The path forward has been identified in two key directions:

  1. First, in order to adopt the existing control technology in the various industrial sectors, an effort has to be made from both parts in order to identify the potential impact of the control technology and render it user friendly. Industrial effort could provide academia with representative benchmarks.

Simplicity and usability of the solution plays a major role in defining if the solution will in the long term be adopted. This does not necessary mean that advanced methodologies cannot be adopted, but an effort has to be made toward rendering the solution user friendly and intuitive.

The problems and foreseen benefits are industry specific, so the challenge is how to combine a cross-domain technology such as control with domain-specific industries? Control should be able to expand and evolve with much flexibility according to the different sectors’ needs. This would require a holistic perspective integrating our original background as control engineers and deeper domain knowledge on processes and products. More on this topic is covered on the other panel session (see above).

2.   A second point was discussed on how control should further evolve as a discipline to meet the future challenges in technology.

Initially, as most systems were analog, the field of control was developed to solve challenges for analog systems.

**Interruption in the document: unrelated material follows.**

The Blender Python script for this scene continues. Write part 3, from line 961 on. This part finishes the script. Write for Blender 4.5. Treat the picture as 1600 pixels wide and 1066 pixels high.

In a second phase, as computer and digital system were developed control became digital. In the new era cognitive computing systems will be able to learn and interact naturally with people. Control will need to evolve in order to serve this new generation of systems.

Additionally the future sees more digitalization and interconnectivity of systems, where the challenge is to orchestrate digitalized plans and systems. The new technological era opens a challenge to develop the new generation of control. It is up to the research community and practitioners to work together to make this step possible—and IFAC, through its newly established Industry Committee, must facilitate the interaction.